What is asked
Write out the whole of the material exactly.

Dataset section
(begin)
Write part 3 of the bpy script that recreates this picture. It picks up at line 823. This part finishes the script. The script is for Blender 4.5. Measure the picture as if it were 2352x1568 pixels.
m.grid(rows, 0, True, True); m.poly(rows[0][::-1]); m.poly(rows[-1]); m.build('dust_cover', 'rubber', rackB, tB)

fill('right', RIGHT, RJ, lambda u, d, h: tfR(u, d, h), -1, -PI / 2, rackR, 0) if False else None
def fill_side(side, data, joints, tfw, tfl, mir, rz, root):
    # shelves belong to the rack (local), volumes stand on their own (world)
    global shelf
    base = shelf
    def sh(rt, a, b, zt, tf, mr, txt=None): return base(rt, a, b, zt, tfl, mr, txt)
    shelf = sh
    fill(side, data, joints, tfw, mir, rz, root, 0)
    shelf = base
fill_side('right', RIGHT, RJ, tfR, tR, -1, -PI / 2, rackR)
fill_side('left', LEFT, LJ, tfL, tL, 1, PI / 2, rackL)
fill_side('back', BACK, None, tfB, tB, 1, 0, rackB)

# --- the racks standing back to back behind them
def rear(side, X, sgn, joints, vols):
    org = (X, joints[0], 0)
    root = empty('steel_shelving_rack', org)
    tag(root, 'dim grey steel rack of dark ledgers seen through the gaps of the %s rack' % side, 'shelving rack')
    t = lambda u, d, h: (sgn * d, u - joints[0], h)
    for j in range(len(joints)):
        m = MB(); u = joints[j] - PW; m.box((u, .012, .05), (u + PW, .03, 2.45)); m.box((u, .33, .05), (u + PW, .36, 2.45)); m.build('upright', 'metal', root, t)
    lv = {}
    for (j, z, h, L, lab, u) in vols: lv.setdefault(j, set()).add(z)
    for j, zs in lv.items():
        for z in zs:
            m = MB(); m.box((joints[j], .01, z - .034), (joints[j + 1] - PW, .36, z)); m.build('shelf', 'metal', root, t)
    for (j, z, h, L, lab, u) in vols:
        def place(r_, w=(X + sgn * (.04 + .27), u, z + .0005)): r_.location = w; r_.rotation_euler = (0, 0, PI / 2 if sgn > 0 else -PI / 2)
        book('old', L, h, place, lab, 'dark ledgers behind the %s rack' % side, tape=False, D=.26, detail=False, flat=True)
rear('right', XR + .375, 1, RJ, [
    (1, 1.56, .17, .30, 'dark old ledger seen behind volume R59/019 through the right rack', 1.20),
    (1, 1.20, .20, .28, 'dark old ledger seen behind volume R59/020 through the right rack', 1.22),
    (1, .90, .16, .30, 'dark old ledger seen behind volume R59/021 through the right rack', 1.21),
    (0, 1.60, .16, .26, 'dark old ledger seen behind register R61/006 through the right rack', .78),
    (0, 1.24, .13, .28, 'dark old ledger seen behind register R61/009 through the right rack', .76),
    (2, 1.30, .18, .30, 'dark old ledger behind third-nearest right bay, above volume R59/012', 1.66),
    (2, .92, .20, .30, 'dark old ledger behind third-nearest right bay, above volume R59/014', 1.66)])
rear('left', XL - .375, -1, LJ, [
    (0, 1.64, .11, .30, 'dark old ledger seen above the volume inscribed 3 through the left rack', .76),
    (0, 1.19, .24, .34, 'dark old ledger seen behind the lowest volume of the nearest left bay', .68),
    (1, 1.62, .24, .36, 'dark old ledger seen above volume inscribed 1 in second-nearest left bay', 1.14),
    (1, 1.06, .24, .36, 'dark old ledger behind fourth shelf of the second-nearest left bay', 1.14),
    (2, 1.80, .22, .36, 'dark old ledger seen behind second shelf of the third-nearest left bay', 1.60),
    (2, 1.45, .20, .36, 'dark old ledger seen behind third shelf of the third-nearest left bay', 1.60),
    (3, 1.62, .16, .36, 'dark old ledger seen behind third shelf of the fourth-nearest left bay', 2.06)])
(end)
The result
Write part 3 of the bpy script that recreates this picture. It picks up at line 823. This part finishes the script. The script is for Blender 4.5. Measure the picture as if it were 2352x1568 pixels.
m.grid(rows, 0, True, True); m.poly(rows[0][::-1]); m.poly(rows[-1]); m.build('dust_cover', 'rubber', rackB, tB)

fill('right', RIGHT, RJ, lambda u, d, h: tfR(u, d, h), -1, -PI / 2, rackR, 0) if False else None
def fill_side(side, data, joints, tfw, tfl, mir, rz, root):
    # shelves belong to the rack (local), volumes stand on their own (world)
    global shelf
    base = shelf
    def sh(rt, a, b, zt, tf, mr, txt=None): return base(rt, a, b, zt, tfl, mr, txt)
    shelf = sh
    fill(side, data, joints, tfw, mir, rz, root, 0)
    shelf = base
fill_side('right', RIGHT, RJ, tfR, tR, -1, -PI / 2, rackR)
fill_side('left', LEFT, LJ, tfL, tL, 1, PI / 2, rackL)
fill_side('back', BACK, None, tfB, tB, 1, 0, rackB)

# --- the racks standing back to back behind them
def rear(side, X, sgn, joints, vols):
    org = (X, joints[0], 0)
    root = empty('steel_shelving_rack', org)
    tag(root, 'dim grey steel rack of dark ledgers seen through the gaps of the %s rack' % side, 'shelving rack')
    t = lambda u, d, h: (sgn * d, u - joints[0], h)
    for j in range(len(joints)):
        m = MB(); u = joints[j] - PW; m.box((u, .012, .05), (u + PW, .03, 2.45)); m.box((u, .33, .05), (u + PW, .36, 2.45)); m.build('upright', 'metal', root, t)
    lv = {}
    for (j, z, h, L, lab, u) in vols: lv.setdefault(j, set()).add(z)
    for j, zs in lv.items():
        for z in zs:
            m = MB(); m.box((joints[j], .01, z - .034), (joints[j + 1] - PW, .36, z)); m.build('shelf', 'metal', root, t)
    for (j, z, h, L, lab, u) in vols:
        def place(r_, w=(X + sgn * (.04 + .27), u, z + .0005)): r_.location = w; r_.rotation_euler = (0, 0, PI / 2 if sgn > 0 else -PI / 2)
        book('old', L, h, place, lab, 'dark ledgers behind the %s rack' % side, tape=False, D=.26, detail=False, flat=True)
rear('right', XR + .375, 1, RJ, [
    (1, 1.56, .17, .30, 'dark old ledger seen behind volume R59/019 through the right rack', 1.20),
    (1, 1.20, .20, .28, 'dark old ledger seen behind volume R59/020 through the right rack', 1.22),
    (1, .90, .16, .30, 'dark old ledger seen behind volume R59/021 through the right rack', 1.21),
    (0, 1.60, .16, .26, 'dark old ledger seen behind register R61/006 through the right rack', .78),
    (0, 1.24, .13, .28, 'dark old ledger seen behind register R61/009 through the right rack', .76),
    (2, 1.30, .18, .30, 'dark old ledger behind third-nearest right bay, above volume R59/012', 1.66),
    (2, .92, .20, .30, 'dark old ledger behind third-nearest right bay, above volume R59/014', 1.66)])
rear('left', XL - .375, -1, LJ, [
    (0, 1.64, .11, .30, 'dark old ledger seen above the volume inscribed 3 through the left rack', .76),
    (0, 1.19, .24, .34, 'dark old ledger seen behind the lowest volume of the nearest left bay', .68),
    (1, 1.62, .24, .36, 'dark old ledger seen above volume inscribed 1 in second-nearest left bay', 1.14),
    (1, 1.06, .24, .36, 'dark old ledger behind fourth shelf of the second-nearest left bay', 1.14),
    (2, 1.80, .22, .36, 'dark old ledger seen behind second shelf of the third-nearest left bay', 1.60),
    (2, 1.45, .20, .36, 'dark old ledger seen behind third shelf of the third-nearest left bay', 1.60),
    (3, 1.62, .16, .36, 'dark old ledger seen behind third shelf of the fourth-nearest left bay', 2.06)])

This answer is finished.